"If you want your children to be intelligent, read them fairy tales. If you want them to be more intelligent, read them more fairy tales." Albert Einstein

20 February 2015

Page Turners Book Club

Not only do I run a book club for younger kids (ages 5-8), but I also have a book club for our tweens (ages 9-12). For the most part, I run this club the same way I do the other club: kids and their parents can sign up at the beginning of the month, and they receive a free copy of the book, which they should then finish reading before they come to book club at the end of the month.  I start our meetings with a discussion of the book, followed by a variety of activities the kids can choose to do.  We always end with the opportunity to sign up for the next month as well as browsing through a cart of read-alike suggestions.

There were two things that make working with this group very different from working with the younger kids.  First, our discussion lasted a lot longer, both because the book was longer and invited more discussion and also because the kids seemed to want to contribute more to the discussion than their younger cohorts did.  Second, the younger kids flitted about trying all the various activities I had set out for them, whereas the older kids, for the most part, chose the one same activity and stuck with it for the remainder of the time.

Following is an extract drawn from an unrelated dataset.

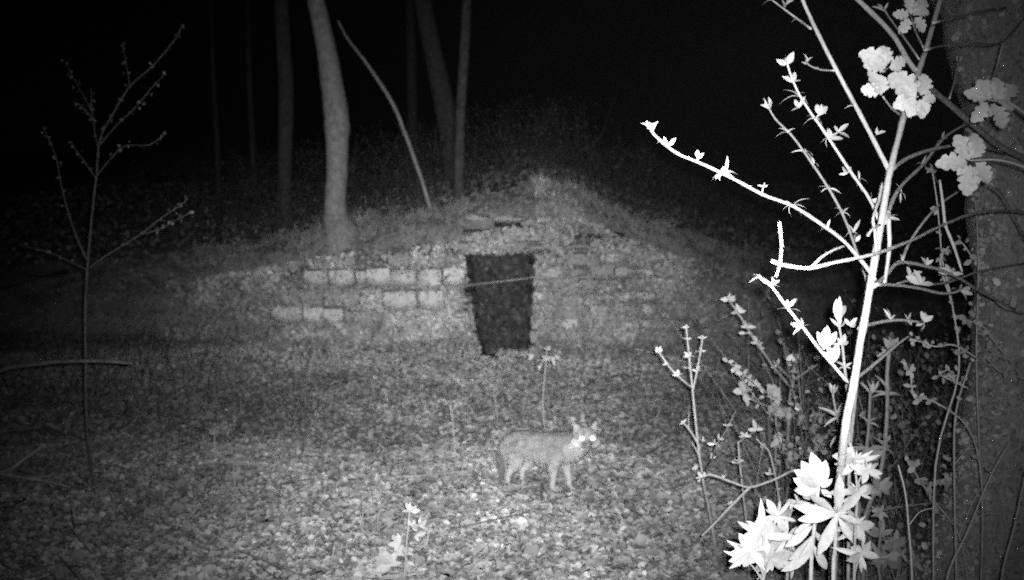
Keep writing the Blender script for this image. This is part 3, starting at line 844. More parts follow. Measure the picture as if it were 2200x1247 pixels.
# ---- dead bent twig crossing the stem
B = Plant('bent leafless twig crossing the white stem, its left end forked with a snapped upright', 'twig', (2420, 700, 2.0), name='dead_twig', mat=M_STEMB, ds=2.0)
B.stem([(2420, 700, 2.0), (2330, 510, 1.9), (2210, 460, 1.75), (2110, 456, 1.55), (2030, 482, 1.35), (1960, 516, 1.18), (1882, 545, 1.04), (1800, 563, 1.0), (1740, 576, .98), (1690, 571, .97), (1658, 562, .96)], (7, 9), 'stem', down=True)
B.stem([(1676, 565, .965), (1679, 525, .965), (1674, 478, .965)], (7, 8))
B.stem([(1676, 568, .965), (1672, 580, .965), (1667, 595, .965)], (7, 6))
B.stem([(1742, 576, .98), (1765, 553, .99), (1790, 538, 1.01), (1816, 528, 1.04)], (7, 5))
B.stem([(2030, 482, 1.35), (2026, 440, 1.36), (2019, 388, 1.37)], (8, 6))
B.stem([(2030, 482, 1.35), (2050, 532, 1.36), (2067, 584, 1.37)], (8, 6))

# ---- whorled herbs at lower right
def whorl(Pl, px, py, d, size, n, shape='lance', start=0, flat=1.0, wide=1.0, par=None):
    for i in range(n):
        a = R(start + 360 / n * i + Pl.rr.uniform(-24, 24))
        if Pl.rr.random() < 0.15: continue
        L = size * Pl.rr.uniform(0.55, 1.15)
        Pl.leaf(px, py, px + math.cos(a) * L, py - math.sin(a) * L * flat, d, Pl.rr.choice((shape, 'oval', 'curl')), wide, par, Pl.rr.uniform(-.9, .7) * L / F * d * Pl.ds)
Hh = Plant('brightest herb with a seven-leaved white whorl at the bottom right', 'herb', (1790, 1262, .92), name='herb', mat=M_STEMB, ds=2.5)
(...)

Book Discussed: Flora & Ulysses by Kate DiCamillo
Book Questions: I found them here.  I also added a few standards of my own, but I don't like to reinvent the wheel.
Activities: I created four options:
  1. Decorate your own superhero mask:  This was by far the most popular activity.
  2. Superhero photo booth:  This was the favorite activity of the parents; they all wanted pictures of their kids wearing their superhero gear.
  3. Draw your own comic strip.  I found a template online and set out markers and colored pencils.
  4. Magnetic Poetry a la Ulysses: I have two kid-friendly sets of magnetic poetry.  The kids fiddled with this a bit, but they were more excited about making superhero masks than anything else.

I also had out healthy snacks for kids to munch on, since our book club meets at 6:00 PM and that's pretty close to dinner time.  Additionally, I made sure to make enough masks and comic strips so that siblings could also join in the activities.  Most of the parents stayed in the room for the entire meeting, but a few went into the other areas of the library after I offered to bring their kids to them when we were finished. 

I definitely enjoyed working with the younger kids, but I think the book club as a whole was more successful with the older group, mainly because they were able to think and talk about the book they had read, and the book was long enough to have a legitimate discussion about it. 

Do you have a book club for tweens at your library? What kinds of things do you do at your meetings?